Field trip to the Port Moody Station Museum


The Port Moody Station Museum is a very important and interesting historical site. It is a direct link to B. C.'s past. Without the railway, who knows what Canada would look like today.


To learn a little about the importance of the railway, take a few minutes to view the video titled 'Forging the National Dream'. After viewing the video, go to the comment section and write one fact that you learned from watching the video.

10 comments:

Diane, Evan, Maia and Charlie the cat said...

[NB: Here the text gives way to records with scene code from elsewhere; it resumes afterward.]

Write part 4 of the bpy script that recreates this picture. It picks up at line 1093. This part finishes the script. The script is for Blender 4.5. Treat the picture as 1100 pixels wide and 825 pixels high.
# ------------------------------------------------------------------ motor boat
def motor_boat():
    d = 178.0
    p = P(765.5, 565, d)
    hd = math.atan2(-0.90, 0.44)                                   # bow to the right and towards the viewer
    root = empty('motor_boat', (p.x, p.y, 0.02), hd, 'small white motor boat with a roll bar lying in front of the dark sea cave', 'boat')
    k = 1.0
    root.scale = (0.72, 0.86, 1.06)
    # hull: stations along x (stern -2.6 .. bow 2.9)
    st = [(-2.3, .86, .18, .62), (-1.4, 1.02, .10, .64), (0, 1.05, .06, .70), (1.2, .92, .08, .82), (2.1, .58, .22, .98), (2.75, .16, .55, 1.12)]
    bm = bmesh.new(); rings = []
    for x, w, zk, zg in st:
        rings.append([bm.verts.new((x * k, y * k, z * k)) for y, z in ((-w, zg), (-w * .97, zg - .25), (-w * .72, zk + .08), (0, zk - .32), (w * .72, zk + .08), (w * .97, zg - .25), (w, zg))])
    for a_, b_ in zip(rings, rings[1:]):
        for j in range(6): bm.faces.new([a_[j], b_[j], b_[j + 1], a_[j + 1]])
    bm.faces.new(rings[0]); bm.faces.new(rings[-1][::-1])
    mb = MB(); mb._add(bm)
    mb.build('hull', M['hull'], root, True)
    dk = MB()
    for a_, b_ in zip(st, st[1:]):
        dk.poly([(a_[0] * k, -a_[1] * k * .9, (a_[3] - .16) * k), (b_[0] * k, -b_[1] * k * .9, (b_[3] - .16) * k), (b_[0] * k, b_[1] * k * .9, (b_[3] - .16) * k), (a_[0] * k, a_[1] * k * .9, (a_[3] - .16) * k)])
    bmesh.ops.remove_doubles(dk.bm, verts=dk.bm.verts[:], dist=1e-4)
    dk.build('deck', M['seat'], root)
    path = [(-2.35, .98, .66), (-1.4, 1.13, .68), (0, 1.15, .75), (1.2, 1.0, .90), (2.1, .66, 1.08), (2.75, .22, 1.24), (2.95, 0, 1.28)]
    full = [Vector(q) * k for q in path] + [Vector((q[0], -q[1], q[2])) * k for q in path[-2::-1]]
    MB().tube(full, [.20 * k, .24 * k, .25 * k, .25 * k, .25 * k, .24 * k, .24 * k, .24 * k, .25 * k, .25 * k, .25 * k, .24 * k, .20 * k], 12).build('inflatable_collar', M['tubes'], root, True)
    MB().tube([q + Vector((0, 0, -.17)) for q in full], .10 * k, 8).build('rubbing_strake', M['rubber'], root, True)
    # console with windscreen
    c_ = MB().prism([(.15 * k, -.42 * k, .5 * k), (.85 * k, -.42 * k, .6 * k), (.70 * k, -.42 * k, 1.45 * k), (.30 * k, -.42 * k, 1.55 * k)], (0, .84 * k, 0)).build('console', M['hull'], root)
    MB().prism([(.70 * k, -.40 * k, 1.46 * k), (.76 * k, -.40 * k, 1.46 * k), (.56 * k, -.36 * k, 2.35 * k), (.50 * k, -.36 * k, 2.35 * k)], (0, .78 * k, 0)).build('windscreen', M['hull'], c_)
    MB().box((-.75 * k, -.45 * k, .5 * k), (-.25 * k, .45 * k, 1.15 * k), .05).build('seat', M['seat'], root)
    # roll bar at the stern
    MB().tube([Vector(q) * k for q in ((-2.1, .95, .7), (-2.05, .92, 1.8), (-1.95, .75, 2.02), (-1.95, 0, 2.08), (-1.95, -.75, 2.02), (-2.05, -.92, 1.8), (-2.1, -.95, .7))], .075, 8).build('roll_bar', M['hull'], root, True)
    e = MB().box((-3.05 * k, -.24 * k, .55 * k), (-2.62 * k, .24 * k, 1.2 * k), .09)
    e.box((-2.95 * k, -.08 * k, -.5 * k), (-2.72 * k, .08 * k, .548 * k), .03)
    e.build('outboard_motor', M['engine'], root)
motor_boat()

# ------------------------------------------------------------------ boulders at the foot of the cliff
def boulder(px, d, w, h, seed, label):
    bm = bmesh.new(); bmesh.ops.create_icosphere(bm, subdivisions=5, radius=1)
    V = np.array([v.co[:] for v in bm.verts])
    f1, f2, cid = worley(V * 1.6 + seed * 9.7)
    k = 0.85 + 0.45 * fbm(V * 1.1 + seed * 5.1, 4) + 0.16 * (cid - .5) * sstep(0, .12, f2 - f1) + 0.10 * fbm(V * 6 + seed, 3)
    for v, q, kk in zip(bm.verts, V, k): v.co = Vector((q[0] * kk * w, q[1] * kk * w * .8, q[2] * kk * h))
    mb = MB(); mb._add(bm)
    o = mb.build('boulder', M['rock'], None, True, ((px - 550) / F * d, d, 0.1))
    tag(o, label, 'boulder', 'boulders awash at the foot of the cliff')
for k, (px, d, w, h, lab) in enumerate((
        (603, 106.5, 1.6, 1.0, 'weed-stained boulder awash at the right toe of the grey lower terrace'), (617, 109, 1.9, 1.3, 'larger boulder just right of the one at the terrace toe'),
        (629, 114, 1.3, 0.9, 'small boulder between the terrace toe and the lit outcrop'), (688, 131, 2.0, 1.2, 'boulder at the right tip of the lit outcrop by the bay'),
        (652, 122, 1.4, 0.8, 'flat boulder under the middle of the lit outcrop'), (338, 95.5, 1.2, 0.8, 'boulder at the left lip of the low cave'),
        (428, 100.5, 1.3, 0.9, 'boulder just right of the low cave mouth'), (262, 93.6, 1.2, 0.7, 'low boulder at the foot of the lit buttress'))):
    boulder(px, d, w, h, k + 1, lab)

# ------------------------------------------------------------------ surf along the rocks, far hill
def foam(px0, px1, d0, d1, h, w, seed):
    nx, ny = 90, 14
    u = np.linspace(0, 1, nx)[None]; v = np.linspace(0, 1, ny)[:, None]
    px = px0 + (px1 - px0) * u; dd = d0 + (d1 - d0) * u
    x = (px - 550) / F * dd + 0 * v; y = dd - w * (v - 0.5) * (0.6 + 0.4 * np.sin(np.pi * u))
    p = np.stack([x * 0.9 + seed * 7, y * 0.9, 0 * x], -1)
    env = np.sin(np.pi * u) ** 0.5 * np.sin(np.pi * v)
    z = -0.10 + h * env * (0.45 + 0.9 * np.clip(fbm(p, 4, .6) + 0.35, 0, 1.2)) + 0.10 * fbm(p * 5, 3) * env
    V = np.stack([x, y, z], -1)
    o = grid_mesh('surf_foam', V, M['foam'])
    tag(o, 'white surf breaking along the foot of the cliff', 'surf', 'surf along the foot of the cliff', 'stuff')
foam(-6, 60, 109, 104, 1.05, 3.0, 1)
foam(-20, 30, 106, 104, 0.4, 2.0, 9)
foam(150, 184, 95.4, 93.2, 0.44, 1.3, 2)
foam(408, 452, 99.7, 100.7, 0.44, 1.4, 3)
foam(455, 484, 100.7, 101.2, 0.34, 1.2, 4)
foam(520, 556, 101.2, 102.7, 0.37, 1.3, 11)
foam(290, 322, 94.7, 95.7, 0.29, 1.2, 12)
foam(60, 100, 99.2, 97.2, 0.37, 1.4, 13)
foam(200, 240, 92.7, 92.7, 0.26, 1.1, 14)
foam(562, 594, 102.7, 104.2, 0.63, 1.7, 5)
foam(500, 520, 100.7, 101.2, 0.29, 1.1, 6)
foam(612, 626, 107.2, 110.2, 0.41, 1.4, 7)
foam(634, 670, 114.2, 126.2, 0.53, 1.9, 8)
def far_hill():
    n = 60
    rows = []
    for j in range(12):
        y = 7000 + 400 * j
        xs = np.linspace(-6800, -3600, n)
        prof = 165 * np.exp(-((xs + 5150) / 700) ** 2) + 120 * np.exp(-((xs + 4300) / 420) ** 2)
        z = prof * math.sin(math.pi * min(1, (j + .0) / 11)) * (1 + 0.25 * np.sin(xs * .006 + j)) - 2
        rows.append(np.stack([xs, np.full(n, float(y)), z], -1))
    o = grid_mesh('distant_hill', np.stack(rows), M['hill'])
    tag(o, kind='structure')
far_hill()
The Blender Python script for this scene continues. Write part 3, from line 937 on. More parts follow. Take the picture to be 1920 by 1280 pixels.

I have been on lots of trains. I've been on the Canadian - the Via train across Canada, the Rocky Mountainerr to Calgary and E&N on Vancouver Island and I've also biked over train trestles in the Kettle Valley. Trestles are wooden bridges the criss-cross all across a valley. My Great Grandmother came across Canada on a train as a war bride, this was in 1945.
Maia

The Port Moody Station Museum said...

That was a lovely review of the field trip. The Port Moody Station Museum has a Blog and I posted your review there. If anyone wants they can post a comment there. It is called "The Port Moody Station Museum Blog" I am not sure if a link will show here in the comments.
http://portmoodystationmuseum.blogspot.com/2009/10/report-after-field-trip-to-museum.html

Anonymous said...

I thought the quote "railways are my politics" by Francis Hinks was most interesting because the
confederation of Canada rested on the success of
railways.

IZB

Darrell Wade said...

I wonder how many children realize that when Port Moody was built there was no highway or road through the mountains to what is now Eastern Canada or the Prairie Provinces? The British Corp of Engineers who were sent here to do a lot of the work founding Port Moody had to travel by ship around the Southern tip of South America by ship to reach Port Moody!

Anonymous said...

Chinese workers helped build the railway which bound the whole country together.

Kenneth

O.E.S. said...

I learned that there was a railway from Montreal to New York.

Joleah said...

The Grand Trunk Railway, completed in 1856, between Toronto and Montreal made the trip possible to do in a matter of hours rather than the week it normally took.

Anonymous said...

I sure wish I could have gone on this trip but I did learn a lot from what my mom read to me about how the CPR started. I love trains and used to play with Thomas the tank engine all the time. Nicole

kamal said...

the train was invented in 1876.

JH said...

Trains were very important for travelling way back in the 19th and early 20th century.